Le prime chiese nei paesi nordici sorsero nei grandi centri commerciali di Birka, Ribe e Hedeby, i più importanti e quindi spesso visitati da commercianti stranieri, tra cui molti cristiani. La loro principale funzione non era tanto quella di fungere da centri missionari ma piuttosto di provvedere alla cura e alla protezione dei mercanti cristiani. Fin dall’inizio, però, i sacerdoti ebbe il permesso di battezzare e predicare alla popolazione locale.

La conversione delle popolazioni norrene fu altresì favorita dal fenomeno dell’emigrazione. Nel IX e X secolo molti coloni lasciarono la Scandinavia per insediarsi come agricoltori nei paesi dell’Europa occidentale saccheggiati dai loro antenati. Le principali aree di insediamento furono il Danelaw – Inghilterra occidentale – l’Irlanda orientale, le aree costiere e le isole della Scozia settentrionale e la Normandia. I nuovi venuti finirono col mescolarsi abbastanza rapidamente alla popolazione cristiana locale, facendosi battezzare e sposando donne del luogo.

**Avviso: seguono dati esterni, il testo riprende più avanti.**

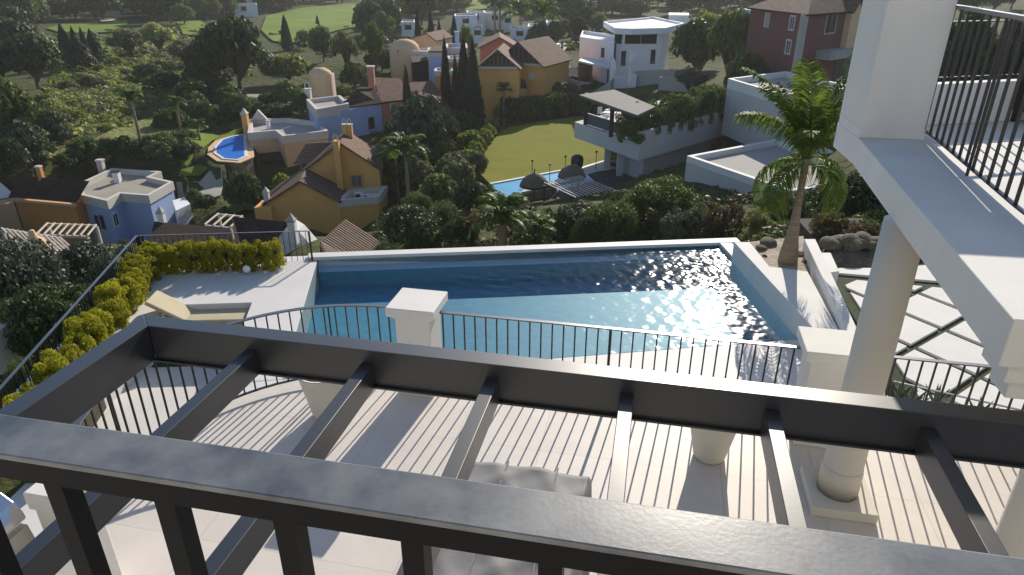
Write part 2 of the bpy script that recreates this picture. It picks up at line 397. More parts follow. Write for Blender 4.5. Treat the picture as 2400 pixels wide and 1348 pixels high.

I territori scandinavi vennero gradualmente evangelizzati in conseguenza del rafforzamento dell’autorità regia e alla creazione dei primi regni nazionali. In Danimarca il processo di conversione ebbe inizio soltanto nel tardo X secolo, ai tempi di Harald Gormsson (r. 933-986 ca.) meglio conosciuto col soprannome di “Dente Azzurro”. In Svezia e Norvegia ciò si verificò ancora più tardi. Importante in questo senso fu l’azione di sovrani come il norvegese Olaf II il Santo (r. 1015-1022) e lo svedese Olof III (r. 995-1022). L’antica fede pagana comunque continuò a sopravvivere almeno sino alla metà dell’XI secolo, periodo a cui risale la definitiva distruzione del tempio di Uppsala, avvenuta per opera del sovrano Ingold I di Svezia.